Scenes as source code:
◆ ◆ ◆

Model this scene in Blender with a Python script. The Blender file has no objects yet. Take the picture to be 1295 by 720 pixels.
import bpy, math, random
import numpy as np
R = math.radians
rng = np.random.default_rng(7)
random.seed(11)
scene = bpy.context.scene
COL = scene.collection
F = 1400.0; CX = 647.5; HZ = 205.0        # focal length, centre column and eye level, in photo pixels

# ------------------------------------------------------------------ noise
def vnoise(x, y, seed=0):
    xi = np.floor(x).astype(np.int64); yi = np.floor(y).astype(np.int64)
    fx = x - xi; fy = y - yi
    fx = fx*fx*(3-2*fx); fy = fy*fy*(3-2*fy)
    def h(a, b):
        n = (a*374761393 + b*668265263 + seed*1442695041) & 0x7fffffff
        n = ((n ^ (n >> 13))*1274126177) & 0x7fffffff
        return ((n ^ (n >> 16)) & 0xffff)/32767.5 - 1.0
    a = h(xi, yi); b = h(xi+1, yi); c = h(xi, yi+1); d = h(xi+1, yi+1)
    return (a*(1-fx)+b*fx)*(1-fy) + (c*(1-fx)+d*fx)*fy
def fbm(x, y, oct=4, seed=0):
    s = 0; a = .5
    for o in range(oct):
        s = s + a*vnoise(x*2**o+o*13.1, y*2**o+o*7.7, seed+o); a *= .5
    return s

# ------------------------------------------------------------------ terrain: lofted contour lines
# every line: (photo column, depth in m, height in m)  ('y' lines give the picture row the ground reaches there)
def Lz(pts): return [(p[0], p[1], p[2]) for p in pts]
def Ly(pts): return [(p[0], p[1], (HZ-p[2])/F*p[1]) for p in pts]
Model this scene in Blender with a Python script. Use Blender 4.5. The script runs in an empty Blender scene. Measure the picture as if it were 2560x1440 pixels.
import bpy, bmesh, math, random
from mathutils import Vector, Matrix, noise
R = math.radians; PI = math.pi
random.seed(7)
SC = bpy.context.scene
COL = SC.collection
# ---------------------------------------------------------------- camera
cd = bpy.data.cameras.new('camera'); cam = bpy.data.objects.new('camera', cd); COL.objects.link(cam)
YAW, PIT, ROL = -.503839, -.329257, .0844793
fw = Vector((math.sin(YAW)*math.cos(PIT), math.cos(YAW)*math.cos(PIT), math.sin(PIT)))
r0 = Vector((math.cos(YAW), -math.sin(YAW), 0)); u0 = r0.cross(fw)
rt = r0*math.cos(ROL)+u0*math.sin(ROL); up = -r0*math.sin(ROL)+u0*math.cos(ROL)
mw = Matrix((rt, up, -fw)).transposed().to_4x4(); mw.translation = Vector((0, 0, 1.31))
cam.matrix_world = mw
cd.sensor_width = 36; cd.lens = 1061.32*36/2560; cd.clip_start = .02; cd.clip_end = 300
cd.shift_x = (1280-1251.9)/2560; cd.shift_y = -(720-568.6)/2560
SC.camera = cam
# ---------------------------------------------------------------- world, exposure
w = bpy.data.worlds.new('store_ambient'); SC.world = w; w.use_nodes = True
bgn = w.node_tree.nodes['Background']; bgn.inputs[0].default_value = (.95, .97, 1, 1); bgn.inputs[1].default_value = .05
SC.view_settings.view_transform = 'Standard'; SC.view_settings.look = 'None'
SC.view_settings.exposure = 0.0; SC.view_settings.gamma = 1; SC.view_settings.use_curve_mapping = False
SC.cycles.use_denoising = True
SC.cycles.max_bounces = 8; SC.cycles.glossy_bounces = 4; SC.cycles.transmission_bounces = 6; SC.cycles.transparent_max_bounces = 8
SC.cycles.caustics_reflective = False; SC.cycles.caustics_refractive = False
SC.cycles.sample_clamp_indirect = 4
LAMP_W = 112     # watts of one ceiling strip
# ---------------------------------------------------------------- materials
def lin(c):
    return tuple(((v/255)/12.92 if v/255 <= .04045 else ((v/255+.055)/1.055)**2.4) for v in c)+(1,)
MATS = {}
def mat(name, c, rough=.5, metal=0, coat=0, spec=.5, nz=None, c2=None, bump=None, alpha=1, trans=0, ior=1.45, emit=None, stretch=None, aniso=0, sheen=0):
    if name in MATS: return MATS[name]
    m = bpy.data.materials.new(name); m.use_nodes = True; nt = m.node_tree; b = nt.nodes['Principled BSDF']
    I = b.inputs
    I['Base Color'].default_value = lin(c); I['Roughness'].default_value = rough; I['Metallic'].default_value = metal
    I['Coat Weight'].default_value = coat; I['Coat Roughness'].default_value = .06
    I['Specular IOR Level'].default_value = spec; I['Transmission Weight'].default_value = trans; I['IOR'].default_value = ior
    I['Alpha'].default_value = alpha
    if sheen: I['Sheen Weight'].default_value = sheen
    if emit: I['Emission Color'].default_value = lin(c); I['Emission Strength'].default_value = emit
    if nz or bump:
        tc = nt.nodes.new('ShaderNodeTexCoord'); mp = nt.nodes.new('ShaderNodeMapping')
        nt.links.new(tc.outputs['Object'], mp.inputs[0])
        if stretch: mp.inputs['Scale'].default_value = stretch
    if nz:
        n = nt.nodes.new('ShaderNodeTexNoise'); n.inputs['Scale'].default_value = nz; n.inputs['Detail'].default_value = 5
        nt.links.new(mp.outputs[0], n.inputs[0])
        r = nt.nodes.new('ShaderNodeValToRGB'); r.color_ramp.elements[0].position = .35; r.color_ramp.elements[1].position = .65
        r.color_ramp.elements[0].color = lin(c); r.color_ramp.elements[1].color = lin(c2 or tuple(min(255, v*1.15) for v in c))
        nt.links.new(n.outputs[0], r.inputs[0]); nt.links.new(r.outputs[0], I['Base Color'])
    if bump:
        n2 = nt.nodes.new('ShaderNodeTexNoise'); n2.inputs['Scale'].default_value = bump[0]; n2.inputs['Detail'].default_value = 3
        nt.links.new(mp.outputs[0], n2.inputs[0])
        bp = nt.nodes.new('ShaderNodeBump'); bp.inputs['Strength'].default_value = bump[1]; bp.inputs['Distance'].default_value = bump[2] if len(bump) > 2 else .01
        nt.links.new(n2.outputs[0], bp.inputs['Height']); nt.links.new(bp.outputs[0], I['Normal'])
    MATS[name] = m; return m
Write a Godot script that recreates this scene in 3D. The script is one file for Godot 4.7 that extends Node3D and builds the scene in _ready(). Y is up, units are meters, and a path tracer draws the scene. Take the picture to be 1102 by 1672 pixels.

◆ ◆ ◆

Quote exactly the lines running from the start of the listing above through the line where "def Ly(pts): return" is found, and output no other lines.

▸ **SOLUTION**:
Model this scene in Blender with a Python script. The Blender file has no objects yet. Take the picture to be 1295 by 720 pixels.
import bpy, math, random
import numpy as np
R = math.radians
rng = np.random.default_rng(7)
random.seed(11)
scene = bpy.context.scene
COL = scene.collection
F = 1400.0; CX = 647.5; HZ = 205.0        # focal length, centre column and eye level, in photo pixels

# ------------------------------------------------------------------ noise
def vnoise(x, y, seed=0):
    xi = np.floor(x).astype(np.int64); yi = np.floor(y).astype(np.int64)
    fx = x - xi; fy = y - yi
    fx = fx*fx*(3-2*fx); fy = fy*fy*(3-2*fy)
    def h(a, b):
        n = (a*374761393 + b*668265263 + seed*1442695041) & 0x7fffffff
        n = ((n ^ (n >> 13))*1274126177) & 0x7fffffff
        return ((n ^ (n >> 16)) & 0xffff)/32767.5 - 1.0
    a = h(xi, yi); b = h(xi+1, yi); c = h(xi, yi+1); d = h(xi+1, yi+1)
    return (a*(1-fx)+b*fx)*(1-fy) + (c*(1-fx)+d*fx)*fy
def fbm(x, y, oct=4, seed=0):
    s = 0; a = .5
    for o in range(oct):
        s = s + a*vnoise(x*2**o+o*13.1, y*2**o+o*7.7, seed+o); a *= .5
    return s

# ------------------------------------------------------------------ terrain: lofted contour lines
# every line: (photo column, depth in m, height in m)  ('y' lines give the picture row the ground reaches there)
def Lz(pts): return [(p[0], p[1], p[2]) for p in pts]
def Ly(pts): return [(p[0], p[1], (HZ-p[2])/F*p[1]) for p in pts]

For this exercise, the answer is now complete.